Oh esta doce expressão: com Ele! Parece colocar uma glória sobre a própria glória, uma doçura naqueles rios de deleite que estão à direita de Deus. Nossa glória não seria tão inefavelmente gloriosa, se não fosse para ser apreciada com Cristo, nem as alegrias do Céu tão inefavelmente doces, se não nos alegrássemos juntamente com Cristo. A outrora sofredora Cabeça e os outrora sofredores membros glorificados juntos! Oh, como isso aumentará a alegria uns aos outros em glória! As tristezas, tanto de Cristo quanto as dos Cristãos, então, se converterá em alegria perfeita, e sua alegria e glória eterna tanto maior para todos os tempos e tristezas que eles suportaram e as mortes que sobreviveram, para que reinem na vida juntos pelos séculos sem fim.

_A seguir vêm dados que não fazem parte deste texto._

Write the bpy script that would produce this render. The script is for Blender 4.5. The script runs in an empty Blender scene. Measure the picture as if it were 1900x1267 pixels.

Dores não nos machucarão, irmão, se formos capazes de viver para Deus sob elas. Nada, a não ser o pecado será amargo após meditação; e as tristezas que nós encontrarmos, até mesmo do próprio pecado, pelo perdão de Deus e graça vencedora, se converterão em alegria da vitória, para o Seu louvor eterno.

Mas oh, essa coisa mortal, o pecado! O pecado desonra a Deus, nosso Pai, fere o Senhor nosso Redentor, e entristece o Senhor nosso Consolador; ele coloca a morte em nossos confortos e uma picada em nossas cruzes. Que tomemos cuidado para não ceder ao pecado, e então nós não precisaremos, com um temor servil, ter receio de sofrimentos; que sejamos humilhados diante de Deus por toda a nossa incredulidade e impaciência sob aflições, e avancemos mais seriamente depois de uma medida maior de fé e de amor, de humildade, mansidão e paciência, de um espírito perseverante, semelhante ao de Cristo, em todas as aflições com as quais somos provados; ´pois se é certo que com Ele (assim) padecemos, também com Ele seremos glorificados [Romanos 8:17].

Grande graça seja com você. Adeus, no Senhor.